Extracted information =
▬▬▬

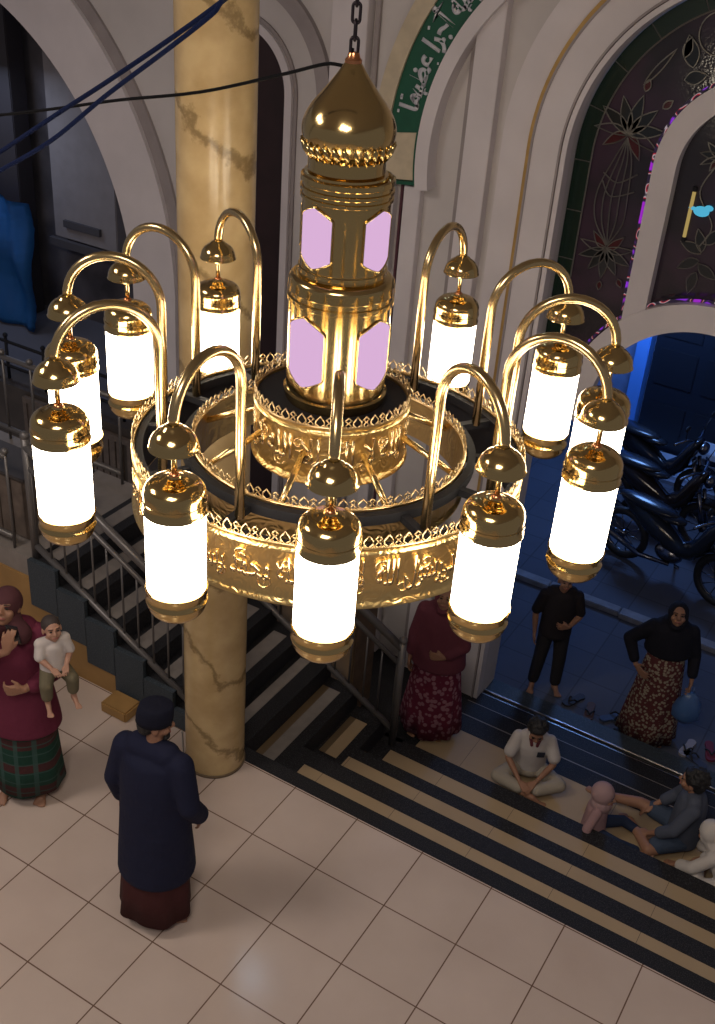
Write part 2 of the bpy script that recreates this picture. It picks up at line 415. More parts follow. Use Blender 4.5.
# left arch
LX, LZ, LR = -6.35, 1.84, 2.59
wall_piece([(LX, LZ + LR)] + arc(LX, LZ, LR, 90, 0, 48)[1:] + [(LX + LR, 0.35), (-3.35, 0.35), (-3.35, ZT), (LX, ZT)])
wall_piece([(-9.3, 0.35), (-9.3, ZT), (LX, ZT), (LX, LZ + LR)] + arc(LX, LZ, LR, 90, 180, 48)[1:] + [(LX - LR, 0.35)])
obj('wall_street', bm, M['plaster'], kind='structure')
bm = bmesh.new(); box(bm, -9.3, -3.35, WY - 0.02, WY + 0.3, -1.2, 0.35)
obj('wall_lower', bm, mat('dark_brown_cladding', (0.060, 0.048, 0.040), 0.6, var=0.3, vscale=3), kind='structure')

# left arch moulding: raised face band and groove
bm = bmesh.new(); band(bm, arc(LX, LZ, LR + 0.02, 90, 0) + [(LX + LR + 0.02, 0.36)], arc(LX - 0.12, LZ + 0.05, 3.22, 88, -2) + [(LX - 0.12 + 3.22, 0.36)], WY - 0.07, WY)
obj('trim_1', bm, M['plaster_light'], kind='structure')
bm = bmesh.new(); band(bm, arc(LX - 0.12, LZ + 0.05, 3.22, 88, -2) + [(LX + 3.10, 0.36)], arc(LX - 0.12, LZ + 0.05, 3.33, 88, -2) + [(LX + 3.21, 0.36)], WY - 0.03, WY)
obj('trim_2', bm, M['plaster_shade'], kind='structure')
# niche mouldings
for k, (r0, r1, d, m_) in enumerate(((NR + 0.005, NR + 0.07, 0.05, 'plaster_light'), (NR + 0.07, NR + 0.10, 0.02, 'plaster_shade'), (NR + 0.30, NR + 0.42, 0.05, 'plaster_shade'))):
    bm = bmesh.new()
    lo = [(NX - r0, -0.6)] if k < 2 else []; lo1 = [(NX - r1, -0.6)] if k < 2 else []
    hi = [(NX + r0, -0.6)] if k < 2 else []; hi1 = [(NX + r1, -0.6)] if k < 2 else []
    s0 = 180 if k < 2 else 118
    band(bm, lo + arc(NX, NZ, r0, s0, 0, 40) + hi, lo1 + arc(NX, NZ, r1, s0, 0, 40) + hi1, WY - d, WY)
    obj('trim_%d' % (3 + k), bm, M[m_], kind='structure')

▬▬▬

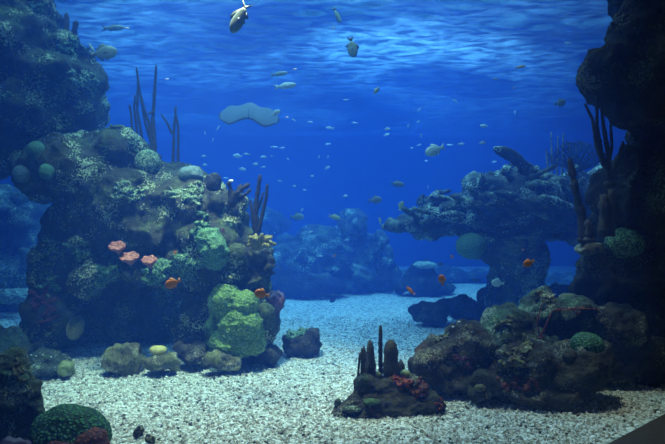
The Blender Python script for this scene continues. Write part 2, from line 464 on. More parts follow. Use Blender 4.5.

▬▬▬

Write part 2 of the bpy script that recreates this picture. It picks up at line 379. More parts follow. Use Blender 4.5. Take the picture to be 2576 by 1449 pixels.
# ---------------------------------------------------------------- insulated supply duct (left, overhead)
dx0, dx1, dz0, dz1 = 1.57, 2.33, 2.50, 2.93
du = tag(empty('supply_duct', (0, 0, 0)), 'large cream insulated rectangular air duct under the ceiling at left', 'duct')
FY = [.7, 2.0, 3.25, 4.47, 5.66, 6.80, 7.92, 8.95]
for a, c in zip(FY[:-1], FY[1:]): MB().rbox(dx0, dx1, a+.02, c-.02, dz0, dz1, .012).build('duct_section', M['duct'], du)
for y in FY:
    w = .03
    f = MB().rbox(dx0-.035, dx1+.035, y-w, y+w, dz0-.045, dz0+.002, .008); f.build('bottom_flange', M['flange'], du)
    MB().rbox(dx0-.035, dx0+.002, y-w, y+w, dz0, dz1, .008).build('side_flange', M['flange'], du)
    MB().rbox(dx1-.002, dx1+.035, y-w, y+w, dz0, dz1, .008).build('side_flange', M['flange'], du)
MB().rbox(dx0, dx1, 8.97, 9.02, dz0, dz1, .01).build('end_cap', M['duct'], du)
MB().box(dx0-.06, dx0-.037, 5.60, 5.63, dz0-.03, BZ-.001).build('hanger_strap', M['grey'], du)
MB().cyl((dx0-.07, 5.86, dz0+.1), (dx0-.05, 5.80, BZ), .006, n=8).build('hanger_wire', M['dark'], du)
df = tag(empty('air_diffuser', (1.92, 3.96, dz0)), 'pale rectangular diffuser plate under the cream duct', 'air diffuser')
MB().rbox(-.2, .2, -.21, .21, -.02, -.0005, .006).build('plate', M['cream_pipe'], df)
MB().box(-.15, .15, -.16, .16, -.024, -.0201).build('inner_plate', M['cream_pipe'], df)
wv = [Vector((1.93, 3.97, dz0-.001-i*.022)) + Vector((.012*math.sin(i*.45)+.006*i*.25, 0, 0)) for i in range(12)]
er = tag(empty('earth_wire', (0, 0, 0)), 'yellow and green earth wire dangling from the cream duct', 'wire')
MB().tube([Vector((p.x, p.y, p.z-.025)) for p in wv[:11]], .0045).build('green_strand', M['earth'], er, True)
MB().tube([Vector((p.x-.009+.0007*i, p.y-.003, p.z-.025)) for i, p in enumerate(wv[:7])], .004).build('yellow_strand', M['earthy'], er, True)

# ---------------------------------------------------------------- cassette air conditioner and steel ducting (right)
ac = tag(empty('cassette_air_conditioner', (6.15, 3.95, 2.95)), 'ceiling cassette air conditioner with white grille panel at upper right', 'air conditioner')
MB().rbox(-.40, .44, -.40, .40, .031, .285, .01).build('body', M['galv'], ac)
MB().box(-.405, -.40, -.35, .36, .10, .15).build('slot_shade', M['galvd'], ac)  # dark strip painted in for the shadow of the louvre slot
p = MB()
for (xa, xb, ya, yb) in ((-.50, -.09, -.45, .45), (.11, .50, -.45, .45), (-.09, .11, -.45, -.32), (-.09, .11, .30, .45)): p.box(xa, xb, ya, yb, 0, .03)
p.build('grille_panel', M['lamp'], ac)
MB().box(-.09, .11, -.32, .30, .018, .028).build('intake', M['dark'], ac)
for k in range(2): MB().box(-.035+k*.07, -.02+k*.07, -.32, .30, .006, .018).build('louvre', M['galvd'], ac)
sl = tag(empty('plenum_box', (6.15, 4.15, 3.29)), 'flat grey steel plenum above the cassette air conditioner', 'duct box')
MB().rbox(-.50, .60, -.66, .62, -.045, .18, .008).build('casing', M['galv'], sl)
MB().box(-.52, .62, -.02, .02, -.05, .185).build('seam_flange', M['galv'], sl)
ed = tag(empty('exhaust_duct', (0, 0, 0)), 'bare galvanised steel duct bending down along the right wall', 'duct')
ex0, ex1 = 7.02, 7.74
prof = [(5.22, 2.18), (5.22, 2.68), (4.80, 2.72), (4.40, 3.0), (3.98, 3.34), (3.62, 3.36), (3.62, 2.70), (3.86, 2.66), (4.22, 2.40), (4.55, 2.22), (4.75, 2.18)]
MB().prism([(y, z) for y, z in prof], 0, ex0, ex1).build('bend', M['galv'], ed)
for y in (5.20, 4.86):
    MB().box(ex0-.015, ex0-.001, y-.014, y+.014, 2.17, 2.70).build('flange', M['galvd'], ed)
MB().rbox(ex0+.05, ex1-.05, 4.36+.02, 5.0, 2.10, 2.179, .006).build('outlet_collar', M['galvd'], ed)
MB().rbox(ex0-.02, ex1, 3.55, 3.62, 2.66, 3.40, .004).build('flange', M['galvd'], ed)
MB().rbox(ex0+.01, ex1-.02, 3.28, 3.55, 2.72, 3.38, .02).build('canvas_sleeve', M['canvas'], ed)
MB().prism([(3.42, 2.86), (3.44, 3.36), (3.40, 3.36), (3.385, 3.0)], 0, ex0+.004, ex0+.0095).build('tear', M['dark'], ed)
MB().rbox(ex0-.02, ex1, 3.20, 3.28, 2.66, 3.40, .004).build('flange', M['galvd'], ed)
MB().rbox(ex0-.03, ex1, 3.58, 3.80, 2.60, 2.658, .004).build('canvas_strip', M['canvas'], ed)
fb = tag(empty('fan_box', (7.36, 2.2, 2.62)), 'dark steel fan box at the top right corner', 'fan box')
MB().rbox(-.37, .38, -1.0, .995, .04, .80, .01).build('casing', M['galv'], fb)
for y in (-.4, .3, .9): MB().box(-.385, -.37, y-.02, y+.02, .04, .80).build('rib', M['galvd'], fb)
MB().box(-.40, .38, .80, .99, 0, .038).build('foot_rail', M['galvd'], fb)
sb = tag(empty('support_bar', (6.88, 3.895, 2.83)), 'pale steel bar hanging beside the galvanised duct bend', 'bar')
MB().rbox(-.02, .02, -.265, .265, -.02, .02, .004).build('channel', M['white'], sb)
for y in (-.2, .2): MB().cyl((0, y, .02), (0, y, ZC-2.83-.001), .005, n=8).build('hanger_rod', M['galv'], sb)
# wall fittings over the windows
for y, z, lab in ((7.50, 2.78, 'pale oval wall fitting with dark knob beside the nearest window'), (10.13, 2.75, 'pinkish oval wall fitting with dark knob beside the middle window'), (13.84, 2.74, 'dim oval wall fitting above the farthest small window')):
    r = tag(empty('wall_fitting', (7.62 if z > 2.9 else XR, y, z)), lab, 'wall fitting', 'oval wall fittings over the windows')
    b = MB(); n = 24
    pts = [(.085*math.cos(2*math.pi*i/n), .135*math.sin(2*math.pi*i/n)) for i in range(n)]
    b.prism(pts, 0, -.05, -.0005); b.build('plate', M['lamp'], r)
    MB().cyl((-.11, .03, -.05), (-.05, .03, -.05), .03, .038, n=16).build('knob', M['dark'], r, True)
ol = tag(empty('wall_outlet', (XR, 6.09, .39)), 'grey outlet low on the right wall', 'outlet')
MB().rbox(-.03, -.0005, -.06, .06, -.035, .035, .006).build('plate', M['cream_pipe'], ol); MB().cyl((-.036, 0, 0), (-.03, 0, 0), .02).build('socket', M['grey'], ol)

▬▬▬

Goal = Which lines above run from the one containing "415. More parts follow. Use Blender 4.5." down to the one containing "obj('trim_%d' % (3"? Repeat exactly those, both ends included, and nothing else.

Solution for this exercise =
Write part 2 of the bpy script that recreates this picture. It picks up at line 415. More parts follow. Use Blender 4.5.
# left arch
LX, LZ, LR = -6.35, 1.84, 2.59
wall_piece([(LX, LZ + LR)] + arc(LX, LZ, LR, 90, 0, 48)[1:] + [(LX + LR, 0.35), (-3.35, 0.35), (-3.35, ZT), (LX, ZT)])
wall_piece([(-9.3, 0.35), (-9.3, ZT), (LX, ZT), (LX, LZ + LR)] + arc(LX, LZ, LR, 90, 180, 48)[1:] + [(LX - LR, 0.35)])
obj('wall_street', bm, M['plaster'], kind='structure')
bm = bmesh.new(); box(bm, -9.3, -3.35, WY - 0.02, WY + 0.3, -1.2, 0.35)
obj('wall_lower', bm, mat('dark_brown_cladding', (0.060, 0.048, 0.040), 0.6, var=0.3, vscale=3), kind='structure')

# left arch moulding: raised face band and groove
bm = bmesh.new(); band(bm, arc(LX, LZ, LR + 0.02, 90, 0) + [(LX + LR + 0.02, 0.36)], arc(LX - 0.12, LZ + 0.05, 3.22, 88, -2) + [(LX - 0.12 + 3.22, 0.36)], WY - 0.07, WY)
obj('trim_1', bm, M['plaster_light'], kind='structure')
bm = bmesh.new(); band(bm, arc(LX - 0.12, LZ + 0.05, 3.22, 88, -2) + [(LX + 3.10, 0.36)], arc(LX - 0.12, LZ + 0.05, 3.33, 88, -2) + [(LX + 3.21, 0.36)], WY - 0.03, WY)
obj('trim_2', bm, M['plaster_shade'], kind='structure')
# niche mouldings
for k, (r0, r1, d, m_) in enumerate(((NR + 0.005, NR + 0.07, 0.05, 'plaster_light'), (NR + 0.07, NR + 0.10, 0.02, 'plaster_shade'), (NR + 0.30, NR + 0.42, 0.05, 'plaster_shade'))):
    bm = bmesh.new()
    lo = [(NX - r0, -0.6)] if k < 2 else []; lo1 = [(NX - r1, -0.6)] if k < 2 else []
    hi = [(NX + r0, -0.6)] if k < 2 else []; hi1 = [(NX + r1, -0.6)] if k < 2 else []
    s0 = 180 if k < 2 else 118
    band(bm, lo + arc(NX, NZ, r0, s0, 0, 40) + hi, lo1 + arc(NX, NZ, r1, s0, 0, 40) + hi1, WY - d, WY)
    obj('trim_%d' % (3 + k), bm, M[m_], kind='structure')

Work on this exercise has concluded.